I have stumbled on to a rare piece of intelligence. Namely, we can’t attend all the events that we used to because we are too busy staring at glowing rectangles. Telephones, televisions, computers, tablets, and other smart, glowing rectangles powered by electricity and controlled by computers, are now in our hands in record numbers and compete for our attention with everything else. And, they are winning. They win at the breakfast table, while riding or walking to work, during work, at the park, at dinner, even while exercising. Come on now, tell me you haven’t been annoyed at least once by someone’s totally inappropriate use of their glowing rectangle at a restaurant or other public place. The blamed things are everywhere, all the time. Folks are addicted to them. I regularly see one man, in the gym, looking at his glowing rectangle while lifting weights. Goodness!

The addiction seems to affect most everyone in America. Even one of my coffee-drinking buddies, the most old-fashioned person in Michigan with no computer, no mobile phone, no knowledge nor interest in anything invented in the last 40 years, has moved into the digital age. The television service provider cancelled his analog signal and forced him to install a decoder for its digital signal. He didn’t know what it was, didn’t like it one bit, but he was forced to comply since he enjoys watching football.

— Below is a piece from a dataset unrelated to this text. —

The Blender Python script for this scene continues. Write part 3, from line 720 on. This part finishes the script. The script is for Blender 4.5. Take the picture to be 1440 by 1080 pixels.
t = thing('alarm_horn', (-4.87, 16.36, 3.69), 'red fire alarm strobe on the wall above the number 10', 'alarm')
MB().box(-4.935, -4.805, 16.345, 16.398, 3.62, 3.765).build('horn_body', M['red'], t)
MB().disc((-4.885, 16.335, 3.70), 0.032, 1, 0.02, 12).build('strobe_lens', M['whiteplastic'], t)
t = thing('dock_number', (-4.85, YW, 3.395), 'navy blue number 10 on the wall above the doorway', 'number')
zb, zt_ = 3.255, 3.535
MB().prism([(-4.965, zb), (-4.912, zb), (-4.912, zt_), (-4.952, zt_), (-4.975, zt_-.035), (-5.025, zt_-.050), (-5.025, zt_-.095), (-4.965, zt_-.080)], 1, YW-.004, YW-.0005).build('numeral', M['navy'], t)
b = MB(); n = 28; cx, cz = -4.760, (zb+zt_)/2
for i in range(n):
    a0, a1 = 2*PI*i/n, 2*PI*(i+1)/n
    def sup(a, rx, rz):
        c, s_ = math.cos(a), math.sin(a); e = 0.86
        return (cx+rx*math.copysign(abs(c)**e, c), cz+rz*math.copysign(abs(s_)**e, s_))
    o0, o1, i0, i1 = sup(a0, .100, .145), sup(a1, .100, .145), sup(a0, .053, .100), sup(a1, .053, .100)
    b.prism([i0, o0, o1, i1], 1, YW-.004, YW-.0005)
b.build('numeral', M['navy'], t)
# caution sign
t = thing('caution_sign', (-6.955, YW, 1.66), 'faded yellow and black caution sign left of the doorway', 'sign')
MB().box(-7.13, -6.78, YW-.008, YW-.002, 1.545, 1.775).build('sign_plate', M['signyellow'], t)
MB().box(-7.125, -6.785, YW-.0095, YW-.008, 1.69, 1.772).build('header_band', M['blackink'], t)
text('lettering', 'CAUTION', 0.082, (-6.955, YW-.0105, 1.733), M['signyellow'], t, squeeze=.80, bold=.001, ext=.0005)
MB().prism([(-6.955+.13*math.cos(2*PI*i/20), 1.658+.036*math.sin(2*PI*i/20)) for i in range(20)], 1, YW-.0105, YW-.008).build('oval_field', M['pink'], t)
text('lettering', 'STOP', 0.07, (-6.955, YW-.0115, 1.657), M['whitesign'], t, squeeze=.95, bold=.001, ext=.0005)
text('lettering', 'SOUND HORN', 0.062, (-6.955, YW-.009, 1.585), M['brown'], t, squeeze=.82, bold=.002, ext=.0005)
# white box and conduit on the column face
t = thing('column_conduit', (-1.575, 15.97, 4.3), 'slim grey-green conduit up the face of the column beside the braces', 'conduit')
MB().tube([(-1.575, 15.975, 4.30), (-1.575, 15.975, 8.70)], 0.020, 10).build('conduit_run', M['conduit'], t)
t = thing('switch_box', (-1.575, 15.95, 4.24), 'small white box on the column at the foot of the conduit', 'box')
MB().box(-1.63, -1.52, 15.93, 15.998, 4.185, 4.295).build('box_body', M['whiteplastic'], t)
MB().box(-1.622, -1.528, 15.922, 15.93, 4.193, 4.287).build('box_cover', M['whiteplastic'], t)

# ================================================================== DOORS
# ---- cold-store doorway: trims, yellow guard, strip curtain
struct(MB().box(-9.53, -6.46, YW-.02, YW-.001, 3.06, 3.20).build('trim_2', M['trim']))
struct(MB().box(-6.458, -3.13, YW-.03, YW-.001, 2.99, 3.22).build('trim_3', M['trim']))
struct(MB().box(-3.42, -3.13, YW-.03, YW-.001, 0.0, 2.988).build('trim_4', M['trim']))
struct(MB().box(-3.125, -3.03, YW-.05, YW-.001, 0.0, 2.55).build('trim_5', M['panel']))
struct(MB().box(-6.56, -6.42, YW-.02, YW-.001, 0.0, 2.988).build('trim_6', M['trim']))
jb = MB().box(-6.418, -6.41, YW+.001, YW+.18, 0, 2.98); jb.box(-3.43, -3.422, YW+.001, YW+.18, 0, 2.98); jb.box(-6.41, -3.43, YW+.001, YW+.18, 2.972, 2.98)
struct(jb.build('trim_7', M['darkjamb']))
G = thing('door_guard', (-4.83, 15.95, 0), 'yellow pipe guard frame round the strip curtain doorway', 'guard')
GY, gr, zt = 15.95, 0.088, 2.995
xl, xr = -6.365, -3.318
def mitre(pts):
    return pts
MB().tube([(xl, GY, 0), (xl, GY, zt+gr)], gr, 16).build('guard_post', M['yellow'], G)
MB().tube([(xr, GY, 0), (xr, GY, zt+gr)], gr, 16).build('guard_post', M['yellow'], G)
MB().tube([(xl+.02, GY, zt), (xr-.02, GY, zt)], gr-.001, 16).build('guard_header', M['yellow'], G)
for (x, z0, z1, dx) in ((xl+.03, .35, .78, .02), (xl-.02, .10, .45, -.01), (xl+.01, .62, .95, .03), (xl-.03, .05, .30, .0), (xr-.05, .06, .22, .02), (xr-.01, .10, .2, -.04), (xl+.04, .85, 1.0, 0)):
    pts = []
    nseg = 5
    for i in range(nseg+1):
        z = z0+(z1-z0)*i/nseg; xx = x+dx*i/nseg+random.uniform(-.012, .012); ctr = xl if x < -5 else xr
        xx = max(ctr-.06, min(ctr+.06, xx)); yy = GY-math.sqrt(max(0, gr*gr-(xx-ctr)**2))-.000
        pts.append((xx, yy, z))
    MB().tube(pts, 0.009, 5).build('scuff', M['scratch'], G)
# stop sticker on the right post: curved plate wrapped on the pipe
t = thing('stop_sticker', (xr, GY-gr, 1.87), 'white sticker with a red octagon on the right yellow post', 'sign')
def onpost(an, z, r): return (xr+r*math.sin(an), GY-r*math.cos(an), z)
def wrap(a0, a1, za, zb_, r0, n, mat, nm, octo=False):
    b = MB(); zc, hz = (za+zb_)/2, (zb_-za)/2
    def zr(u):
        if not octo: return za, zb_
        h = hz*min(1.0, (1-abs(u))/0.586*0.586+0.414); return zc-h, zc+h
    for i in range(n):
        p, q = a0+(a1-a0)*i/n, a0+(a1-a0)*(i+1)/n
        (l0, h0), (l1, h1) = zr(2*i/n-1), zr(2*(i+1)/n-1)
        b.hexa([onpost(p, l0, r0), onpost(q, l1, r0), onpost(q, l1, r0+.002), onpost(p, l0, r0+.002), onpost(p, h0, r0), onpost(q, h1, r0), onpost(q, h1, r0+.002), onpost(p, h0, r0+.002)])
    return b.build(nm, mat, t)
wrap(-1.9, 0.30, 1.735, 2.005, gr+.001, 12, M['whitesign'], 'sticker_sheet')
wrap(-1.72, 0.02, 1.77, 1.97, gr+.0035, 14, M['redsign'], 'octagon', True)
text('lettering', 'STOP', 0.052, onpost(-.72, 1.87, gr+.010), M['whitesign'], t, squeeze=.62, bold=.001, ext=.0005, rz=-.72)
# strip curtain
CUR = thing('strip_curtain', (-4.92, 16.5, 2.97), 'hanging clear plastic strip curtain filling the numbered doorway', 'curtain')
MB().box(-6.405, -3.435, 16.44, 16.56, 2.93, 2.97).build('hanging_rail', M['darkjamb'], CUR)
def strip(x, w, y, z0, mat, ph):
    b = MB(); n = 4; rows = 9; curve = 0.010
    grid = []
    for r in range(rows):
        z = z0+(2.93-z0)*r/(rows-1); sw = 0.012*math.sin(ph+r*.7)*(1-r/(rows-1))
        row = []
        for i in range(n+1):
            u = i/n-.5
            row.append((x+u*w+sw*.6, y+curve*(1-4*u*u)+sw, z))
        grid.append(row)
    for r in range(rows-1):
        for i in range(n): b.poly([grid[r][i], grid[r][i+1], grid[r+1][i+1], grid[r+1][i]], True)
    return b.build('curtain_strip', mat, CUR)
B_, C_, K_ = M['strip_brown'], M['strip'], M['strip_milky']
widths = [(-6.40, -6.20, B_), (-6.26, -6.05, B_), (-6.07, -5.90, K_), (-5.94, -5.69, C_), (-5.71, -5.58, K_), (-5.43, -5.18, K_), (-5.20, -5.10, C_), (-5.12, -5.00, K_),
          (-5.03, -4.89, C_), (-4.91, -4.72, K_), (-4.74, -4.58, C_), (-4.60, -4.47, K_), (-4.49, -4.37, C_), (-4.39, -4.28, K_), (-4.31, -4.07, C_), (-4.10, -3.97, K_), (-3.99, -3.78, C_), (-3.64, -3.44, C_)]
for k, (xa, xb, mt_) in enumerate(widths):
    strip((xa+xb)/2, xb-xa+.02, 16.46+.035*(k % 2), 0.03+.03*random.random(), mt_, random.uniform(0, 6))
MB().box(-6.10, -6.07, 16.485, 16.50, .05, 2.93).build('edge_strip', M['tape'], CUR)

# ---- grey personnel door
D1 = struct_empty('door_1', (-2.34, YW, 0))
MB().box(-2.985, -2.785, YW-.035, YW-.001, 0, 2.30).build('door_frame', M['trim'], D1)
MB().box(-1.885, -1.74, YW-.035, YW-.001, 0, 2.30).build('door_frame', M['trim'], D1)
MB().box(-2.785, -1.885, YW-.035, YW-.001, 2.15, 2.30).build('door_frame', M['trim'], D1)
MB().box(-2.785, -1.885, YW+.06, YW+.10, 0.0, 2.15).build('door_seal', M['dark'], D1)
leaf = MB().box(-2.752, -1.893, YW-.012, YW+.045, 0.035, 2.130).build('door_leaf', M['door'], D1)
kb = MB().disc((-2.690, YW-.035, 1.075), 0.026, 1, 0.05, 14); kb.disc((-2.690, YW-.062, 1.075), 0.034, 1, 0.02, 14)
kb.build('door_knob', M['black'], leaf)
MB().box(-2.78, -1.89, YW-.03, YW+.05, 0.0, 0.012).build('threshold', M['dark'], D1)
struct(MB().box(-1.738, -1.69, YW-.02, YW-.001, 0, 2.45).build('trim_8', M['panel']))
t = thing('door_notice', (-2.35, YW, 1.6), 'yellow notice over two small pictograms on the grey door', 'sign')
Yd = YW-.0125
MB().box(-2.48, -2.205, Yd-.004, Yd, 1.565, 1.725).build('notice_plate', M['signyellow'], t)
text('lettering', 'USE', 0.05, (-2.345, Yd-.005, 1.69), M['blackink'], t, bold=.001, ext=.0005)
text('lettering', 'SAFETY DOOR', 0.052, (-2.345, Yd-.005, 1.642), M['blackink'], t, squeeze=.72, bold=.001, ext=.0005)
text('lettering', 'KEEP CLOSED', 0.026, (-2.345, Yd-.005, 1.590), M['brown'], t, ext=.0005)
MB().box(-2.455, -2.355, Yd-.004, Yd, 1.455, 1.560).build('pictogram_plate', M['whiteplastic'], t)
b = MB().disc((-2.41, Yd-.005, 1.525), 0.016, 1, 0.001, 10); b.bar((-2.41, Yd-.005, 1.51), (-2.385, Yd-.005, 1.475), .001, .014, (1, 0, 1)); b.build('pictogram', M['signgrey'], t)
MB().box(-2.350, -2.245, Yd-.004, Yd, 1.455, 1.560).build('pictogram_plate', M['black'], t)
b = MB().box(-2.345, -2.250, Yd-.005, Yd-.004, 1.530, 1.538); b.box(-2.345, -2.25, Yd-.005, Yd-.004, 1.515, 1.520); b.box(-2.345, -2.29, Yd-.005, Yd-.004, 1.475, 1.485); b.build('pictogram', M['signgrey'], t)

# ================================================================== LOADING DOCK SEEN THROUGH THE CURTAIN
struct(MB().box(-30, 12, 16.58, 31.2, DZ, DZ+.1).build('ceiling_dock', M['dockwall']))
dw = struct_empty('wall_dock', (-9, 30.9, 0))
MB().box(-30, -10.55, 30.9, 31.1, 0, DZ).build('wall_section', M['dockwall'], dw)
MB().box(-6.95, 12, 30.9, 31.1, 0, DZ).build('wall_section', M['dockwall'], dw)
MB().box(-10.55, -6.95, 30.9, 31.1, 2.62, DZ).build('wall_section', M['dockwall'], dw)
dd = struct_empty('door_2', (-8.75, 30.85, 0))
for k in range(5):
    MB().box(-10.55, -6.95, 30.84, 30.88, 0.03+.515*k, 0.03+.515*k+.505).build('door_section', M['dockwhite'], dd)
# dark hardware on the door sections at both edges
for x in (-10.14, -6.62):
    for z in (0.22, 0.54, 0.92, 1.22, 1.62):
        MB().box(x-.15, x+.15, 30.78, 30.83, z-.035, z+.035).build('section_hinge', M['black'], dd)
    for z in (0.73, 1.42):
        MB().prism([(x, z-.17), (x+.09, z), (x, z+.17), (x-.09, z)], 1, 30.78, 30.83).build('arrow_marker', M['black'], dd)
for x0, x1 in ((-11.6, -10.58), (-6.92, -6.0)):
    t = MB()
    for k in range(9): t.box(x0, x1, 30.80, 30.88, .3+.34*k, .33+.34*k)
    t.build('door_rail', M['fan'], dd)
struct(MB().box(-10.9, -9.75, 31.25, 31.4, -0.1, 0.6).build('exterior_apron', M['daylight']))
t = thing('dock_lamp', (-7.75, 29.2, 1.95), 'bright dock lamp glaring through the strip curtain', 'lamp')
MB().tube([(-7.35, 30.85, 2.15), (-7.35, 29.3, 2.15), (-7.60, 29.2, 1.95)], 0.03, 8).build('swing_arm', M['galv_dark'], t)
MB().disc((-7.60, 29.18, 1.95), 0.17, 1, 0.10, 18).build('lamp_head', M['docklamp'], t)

Americans are so busy looking at our devices, we barely have time to look at each other. I predict a disastrous fall-off in the birth rate before someone wises up and fixes this problem. Even my household with just the two of us and my strong predilection for things old, outdated and cheap, has fallen prey to glowing rectangles; three televisions, two computers, two mobile phones, and one tablet. This equipment forces one into another time warp, once you have the things you must use them. The Mrs. and I have become slaves with e-mail, blogging, Facebooking, texting, Tweeting and all manner of other time-wasters not indulged in when we had time to occasionally attend, say, a football game.

Therefore, now that we know the problem, what is the answer? Of course, I don’t know but here are some ideas: Since folks have indicated their preference in using glowing rectangles, why not facilitate their use at venues with an attendance problem, to wit; Make telephone recharging stations available at each seat in a football stadium, Provide instant replay of controversial referee calls to mobile devices, Allow fans to decide sports outcomes by voting on their devices, Require parishioners to bring their mobile telephones to church with ring tones set to LOUD, etc. You get the idea, if you can’t beat ‘em, join ‘em.

Now, does anyone know how to download Downton Abbey on this danged phone?